Seven Telegram channels with access to the bot between them racked up roughly 101,000 members by the end of July 2020. A user poll conducted on membership in those channels found they were largely users from Russia and former USSR countries (70%), though there were also members from all over the world including the US, Europe, and Latin America.

Sensity’s initial analysis found at least 104,000 women had their images stolen — their fake nudes generated and shared on Telegram. The day before the report’s publication, Sensity found the bot was active on another site, and analysis conducted there suggested the overall number of people who had their images processed was much higher, more than 680,000.

This shows the real danger of deepfakes

As deepfake technology has become more accessible and widespread, it has created fears it could be used to disseminate fake information and even fake news.

Sensity’s report is a grim reminder that deepfakes are overwhelmingly being used to harass, humiliate, and even extort women.

Sensity reported last year that 96% of deepfake videos online were non-consensual pornography. Sensity CEO Giorgio Patrini told Business Insider that proportion has not changed.

“While in absolute numbers deepfakes are growing exponentially, the fraction of adult material is again about the same after one year,” said Patrini.

The remaining 4% isn’t made up primarily of videos that distort news information. “Weaponization of deepfakes for disinformation purposes does exist but it is very rare and it hardly makes the statistics,” Patrini said.

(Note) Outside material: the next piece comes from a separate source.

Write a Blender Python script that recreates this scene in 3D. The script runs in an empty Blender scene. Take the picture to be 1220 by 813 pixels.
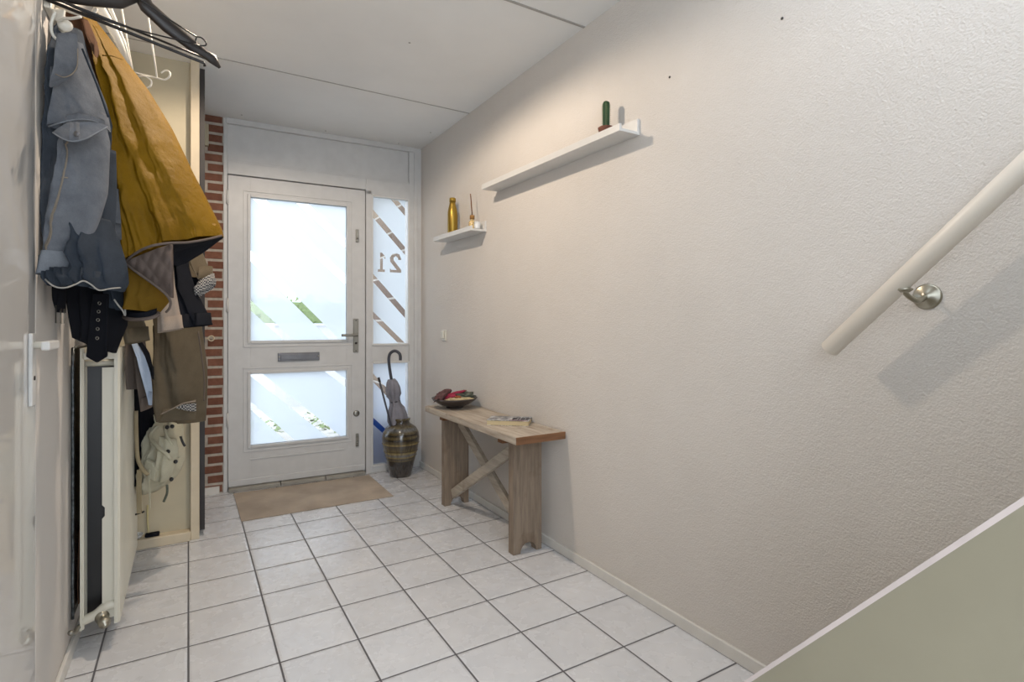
import bpy, bmesh, math, random
from mathutils import Vector, Matrix, noise
random.seed(7)
SC = bpy.context.scene
COL = SC.collection
# ------------------------------------------------------------------ measures
F_PX, YAW, CXP, CYP, CAMH = 645.97, 0.5402, 611.81, 385.05, 1.1751
XW, YD, TS, ZC = 1.635, 4.203, 0.271, 2.60
XL = -0.36
cosY, sinY = math.cos(YAW), math.sin(YAW)
def at(px, py, f):
    """point at distance f along the viewing axis that the survey of the photo puts at (px, py)"""
    u = (px-CXP)/F_PX; v = (py-CYP)/F_PX
    return Vector((f*(u*cosY+sinY), f*(cosY-u*sinY), CAMH-v*f))
FWD = Vector((sinY, cosY, 0)); RGT = Vector((cosY, -sinY, 0)); UP = Vector((0, 0, 1))

# ------------------------------------------------------------------ materials
def srgb(h):
    if isinstance(h, str):
        h = h.lstrip('#'); c = [int(h[i:i+2], 16)/255 for i in (0, 2, 4)]
    else: c = [v/255 for v in h]
    return tuple(((v/12.92) if v <= .04045 else ((v+.055)/1.055)**2.4) for v in c)+(1,)
class N:
    def __init__(s, name):
        s.m = bpy.data.materials.new(name); s.m.use_nodes = True
        s.t = s.m.node_tree; s.b = s.t.nodes['Principled BSDF']; s.out = s.t.nodes['Material Output']
    def n(s, typ, **kw):
        nd = s.t.nodes.new(typ)
        for k, v in kw.items():
            if k in nd.inputs: nd.inputs[k].default_value = v
            else: setattr(nd, k, v)
        return nd
    def l(s, a, b): s.t.links.new(a, b)
    def obj(s, scale=(1, 1, 1), rot=(0, 0, 0)):
        tc = s.n('ShaderNodeTexCoord'); mp = s.n('ShaderNodeMapping')
        mp.inputs['Scale'].default_value = scale; mp.inputs['Rotation'].default_value = rot
        s.l(tc.outputs['Object'], mp.inputs['Vector']); return mp.outputs['Vector']
    def noise(s, vec, scale, detail=4, rough=.5):
        t = s.n('ShaderNodeTexNoise'); t.inputs['Scale'].default_value = scale
        t.inputs['Detail'].default_value = detail; t.inputs['Roughness'].default_value = rough
        s.l(vec, t.inputs['Vector']); return t.outputs['Fac']
    def ramp(s, fac, stops, interp='LINEAR'):
        r = s.n('ShaderNodeValToRGB'); r.color_ramp.interpolation = interp
        e = r.color_ramp.elements
        while len(e) < len(stops): e.new(.5)
        for i, (p, c) in enumerate(stops): e[i].position = p; e[i].color = c if len(c) == 4 else tuple(c)+(1,)
        s.l(fac, r.inputs['Fac']); return r.outputs['Color']
    def mix(s, fac, a, b, blend='MIX'):
        m = s.n('ShaderNodeMix'); m.data_type = 'RGBA'; m.blend_type = blend
        for sock, v in ((m.inputs[0], fac), (m.inputs[6], a), (m.inputs[7], b)):
            if hasattr(v, 'links'): s.l(v, sock)
            else: sock.default_value = v
        return m.outputs[2]
    def math(s, op, a, b=0., clamp=False):
        m = s.n('ShaderNodeMath'); m.operation = op; m.use_clamp = clamp
        for i, v in enumerate((a, b)):
            if hasattr(v, 'links'): s.l(v, m.inputs[i])
            else: m.inputs[i].default_value = v
        return m.outputs[0]
    def bump(s, h, strength=.3, dist=.005, prev=None):
        b = s.n('ShaderNodeBump'); b.inputs['Strength'].default_value = strength; b.inputs['Distance'].default_value = dist
        s.l(h, b.inputs['Height'])
        if prev: s.l(prev, b.inputs['Normal'])
        s.l(b.outputs['Normal'], s.b.inputs['Normal']); return b.outputs['Normal']
    def col(s, c):
        if hasattr(c, 'links'): s.l(c, s.b.inputs['Base Color'])
        else: s.b.inputs['Base Color'].default_value = c
    def set(s, **kw):
        for k, v in kw.items():
            s.b.inputs[{'rough': 'Roughness', 'metal': 'Metallic', 'spec': 'Specular IOR Level', 'coat': 'Coat Weight', 'sheen': 'Sheen Weight'}[k]].default_value = v
        return s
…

He added that some of that remaining 4% is made up of humorous or parodic deepfake videos. A good example is this video that superimposed Elon Musk and Jeff Bezos’ faces onto an episode of “Star Trek.”

“Statistically, only a small minority of deepfakes are used for satire or entertainment on social media […] This [report] is a confirmation of a trend where we see most of the deepfake as constituting a reputation threat for individuals,” Patrini said.

Why is deepfake porn so prevalent? 

One big reason that pornography has flooded deepfake tech is that it is easily monetizeable. In the case of the Telegram bot, the service was free to use, but unless users paid using “premium coins,” 12 of which cost about $1.50, the images would be watermarked.

“There is a financial incentive to produce more deepfakes: Creators can make money by selling directly the content or their skill on marketplaces or, in more sophisticated cases, there are whole deepfake communities where the creator can earn money via advertisement or subscriptions,” Patrini told Business Insider. “Ultimately, the fact deepfake creation can be a business is what drives the growth.” 

Another major motivating factor is revenge porn, the act of sharing intimate images of someone online without their consent.

A user poll posted in the “central hub” Telegram channel unveiled by Sensity suggested many users might use the tool for exactly this reason. The poll asked users which women they were interested in generating fake nudes of, and 63% of respondents answered: “familiar girls, who I know in real life.”

Next most-popular with 16% was “stars, celebrities, actresses, singers,” followed by “models and beauties from Instagram” with 8%.

Sensity’s own analysis roughly tallied with these results. “Most of the original images appeared to be taken from social media pages or directly from private communication, with the individuals likely unaware that they had been targeted,” its report said. It also found a “limited number” of images were targeting underage girls.

While a deepfake video intended to spread disinformation has to be convincing enough for people to believe it’s genuine, deepfaked revenge porn doesn’t necessarily have to look genuine to achieve its intended effect.

Even a crudely stitched-together image can be used to humiliate and objectify the person whose image has been stolen. 

“Bot-generated images can also be explicitly weaponized for the purposes of public shaming or extortion-based attacks,” Sensity said in its report, although it couldn’t say to what extent images generated on the Telegram channels made their way into the real world.

Real or fake, revenge porn can be devastating

Dr Ksenia Bakina, legal officer at digital rights nonprofit Privacy International, told Business Insider the driving force behind non-consensually generated deepfaked sexual images is societal, not technological.

“The technology facilitates its spread but it is the sexist, abusive, controlling and misogynistic attitudes that ultimately fuel this type of abuse,” said Bakina. 

Bakina added that deepfaked images can fall into legal gray areas, meaning they are able to evade laws around revenge porn because the images aren’t considered “genuine” — but she stressed that they can have the same, devastating effect on victims.

“Women who are victims of deepfakes experience both physical and psychological harms from the abuse and harassment that follows. Many women are identified online, receive malicious messages and violent rape and death threats,” she said.

With bots like the one uncovered by Sensity offering cheap, fast, accessible deepfaked nude images, the disinformation potential of deepfakes seems dwarfed by the real and present danger posed by deepfake porn.